Sonradan kazanılmış alışkanlıkların terk edilmesi kolaydır, ancak doğuştan kazanılan alışkanlıkların terk edilmesi hiç de kolay değildir. Elbette ki, çocuklara İslam’ı “alışkanlık” olarak sunmaktan kaçınmamızda gerekir. Çocuk belli bir yaşa geldiğinde -ki bu akıl baliğ olduğu dönemdir- küçük yaştan itibaren tatlı tatlı İslam’ın telkini ve yapılanların niçin yapıldığını söylediğimiz gibi, buluğ çağına girmiş bir çocukla artık bu konuların ciddi boyutla konuşulması gerekir. Çocuk hangi yaşta olursa olsun, onun yaşına uygun bir dille, onu küçük görerek değil, onun anlayabileceği bir dille yapılan telkinler, zaten buluğ çağına girdiğinde emilmiş ve onunla özdeşleşmiş olarak kendini gösterir.

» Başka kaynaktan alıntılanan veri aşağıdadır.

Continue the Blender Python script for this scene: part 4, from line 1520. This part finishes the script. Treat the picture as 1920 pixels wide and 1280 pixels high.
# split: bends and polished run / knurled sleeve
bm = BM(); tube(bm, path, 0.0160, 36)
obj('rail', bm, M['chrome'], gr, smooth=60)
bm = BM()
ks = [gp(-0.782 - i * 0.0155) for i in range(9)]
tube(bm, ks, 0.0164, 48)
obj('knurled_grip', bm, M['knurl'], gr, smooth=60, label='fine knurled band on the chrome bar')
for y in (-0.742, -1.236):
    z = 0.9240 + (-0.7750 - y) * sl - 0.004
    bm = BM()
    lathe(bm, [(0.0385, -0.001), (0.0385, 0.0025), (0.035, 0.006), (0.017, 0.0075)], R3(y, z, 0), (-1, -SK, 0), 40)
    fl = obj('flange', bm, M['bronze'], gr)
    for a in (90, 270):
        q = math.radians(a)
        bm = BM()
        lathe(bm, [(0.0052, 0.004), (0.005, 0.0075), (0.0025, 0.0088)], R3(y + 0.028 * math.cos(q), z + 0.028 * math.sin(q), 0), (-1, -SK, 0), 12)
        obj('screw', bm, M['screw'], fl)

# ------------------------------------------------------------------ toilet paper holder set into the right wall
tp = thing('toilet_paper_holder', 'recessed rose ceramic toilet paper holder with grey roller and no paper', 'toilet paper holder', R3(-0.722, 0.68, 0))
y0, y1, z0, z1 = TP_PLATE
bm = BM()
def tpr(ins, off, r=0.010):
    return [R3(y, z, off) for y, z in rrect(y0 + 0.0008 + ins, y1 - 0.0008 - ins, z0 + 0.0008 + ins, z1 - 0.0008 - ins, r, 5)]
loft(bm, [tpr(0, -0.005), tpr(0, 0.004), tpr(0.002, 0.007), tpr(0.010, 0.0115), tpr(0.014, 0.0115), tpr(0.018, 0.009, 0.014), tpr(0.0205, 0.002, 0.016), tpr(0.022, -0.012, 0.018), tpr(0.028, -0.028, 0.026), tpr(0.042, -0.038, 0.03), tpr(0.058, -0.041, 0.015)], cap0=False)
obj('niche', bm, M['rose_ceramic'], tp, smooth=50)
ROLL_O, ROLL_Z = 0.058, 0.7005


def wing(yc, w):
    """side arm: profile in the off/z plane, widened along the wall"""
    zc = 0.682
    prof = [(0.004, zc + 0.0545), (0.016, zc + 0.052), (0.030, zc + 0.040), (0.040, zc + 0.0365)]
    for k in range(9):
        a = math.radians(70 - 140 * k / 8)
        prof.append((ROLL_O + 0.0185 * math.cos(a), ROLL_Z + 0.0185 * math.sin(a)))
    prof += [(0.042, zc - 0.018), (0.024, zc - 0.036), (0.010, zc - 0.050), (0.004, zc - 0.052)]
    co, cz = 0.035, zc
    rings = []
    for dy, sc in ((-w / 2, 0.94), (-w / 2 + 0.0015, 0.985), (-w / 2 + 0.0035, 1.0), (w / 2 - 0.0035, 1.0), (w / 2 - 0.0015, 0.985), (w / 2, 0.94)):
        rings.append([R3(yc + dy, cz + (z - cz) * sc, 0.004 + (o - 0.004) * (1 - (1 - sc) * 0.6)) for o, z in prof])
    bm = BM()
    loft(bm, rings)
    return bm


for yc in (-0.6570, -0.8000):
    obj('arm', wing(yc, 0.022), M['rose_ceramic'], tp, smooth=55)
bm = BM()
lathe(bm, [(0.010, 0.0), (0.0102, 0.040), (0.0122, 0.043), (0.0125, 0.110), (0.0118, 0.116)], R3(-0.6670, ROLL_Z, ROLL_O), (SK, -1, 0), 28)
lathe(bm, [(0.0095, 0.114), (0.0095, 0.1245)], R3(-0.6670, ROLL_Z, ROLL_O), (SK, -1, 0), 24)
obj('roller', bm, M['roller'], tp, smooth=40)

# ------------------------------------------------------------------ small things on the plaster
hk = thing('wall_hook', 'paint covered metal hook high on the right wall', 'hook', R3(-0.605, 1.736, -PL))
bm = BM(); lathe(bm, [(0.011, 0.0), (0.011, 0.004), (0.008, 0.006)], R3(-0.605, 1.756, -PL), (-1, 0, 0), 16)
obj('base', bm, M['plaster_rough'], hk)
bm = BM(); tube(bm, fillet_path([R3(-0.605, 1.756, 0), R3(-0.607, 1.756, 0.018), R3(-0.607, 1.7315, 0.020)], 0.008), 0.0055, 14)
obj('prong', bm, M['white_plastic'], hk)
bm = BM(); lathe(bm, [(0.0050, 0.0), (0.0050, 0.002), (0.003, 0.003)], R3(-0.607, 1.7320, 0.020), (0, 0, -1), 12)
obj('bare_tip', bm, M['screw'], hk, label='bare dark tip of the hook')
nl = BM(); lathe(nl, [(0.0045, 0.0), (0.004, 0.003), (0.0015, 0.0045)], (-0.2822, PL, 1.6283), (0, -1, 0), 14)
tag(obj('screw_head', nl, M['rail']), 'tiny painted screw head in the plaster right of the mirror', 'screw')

Buluğ çağına kadar “aman nasıl olsa çocuktur, ona mesuliyet yok ya da nasılsa anlamaz” düşüncesiyle, hiçbir telkin ve örnek görmemiş çocuklara, buluğ çağından sonra, piyangodan kazara çıkmış gibi İslam’ı önüne koyup, Allah’ın emirlerini yerine getirmesini beklerseniz hata edersiniz. Zaten yıllarca görmediği, tanımadığı fikirleri, bir çocuğun tanıması ve benliğinde oturtması yıllarını alır. Akıl baliğ olana kadar, Müslüman hanımların tesettüre girmek zorunda olduğunu, namazın her mümin erkek ve mümin kadından beklenen bir farz olduğunu, bilmeyen ve akıl baliğ olana kadar bunların ve diğer emirlerin küçük küçük uygulamaları aileleri tarafından yaptırılmayan çocukların, akıl baliğ olduktan sonra bunları yapması çok ama çok zordur.

Anne ve babalar Müslüman modelini oluşturduktan ve çocuklarının üzerinde de onların kaldırabilecekleri kadar küçük modelleri uyguladıktan sonra, çocuk akil baliğ durumuna geldiğinde, bunları zaten yapması gerektiğini bilecek ve hiçbir zorlama ya da baskıya maruz kalmaksızın bunları, kendiliğinden yerine getirecektir.

Her ne kadar çocuğun yaşı küçük de olsa, söylediklerinizi anlamasa da, sanki yaşı büyükmüş ve sanki söylediklerinizi anlıyormuş gibi davranmak, o çocuğun ilerde olgun ve saygın bir mümin olmasını sağlar. Anne ve babaların ona gösterdiği saygı ve olgunluğu, çocuk da aynı şekilde onlara iade eder. Çünkü çocuk yetiştirmek “vermek-almak” gibi bir durumdur. Siz çocuğa ne verirseniz, ondan alacağınız da ancak verdiğiniz kadar olur. Bundan fazlasını beklemeye hakkınız olmaz.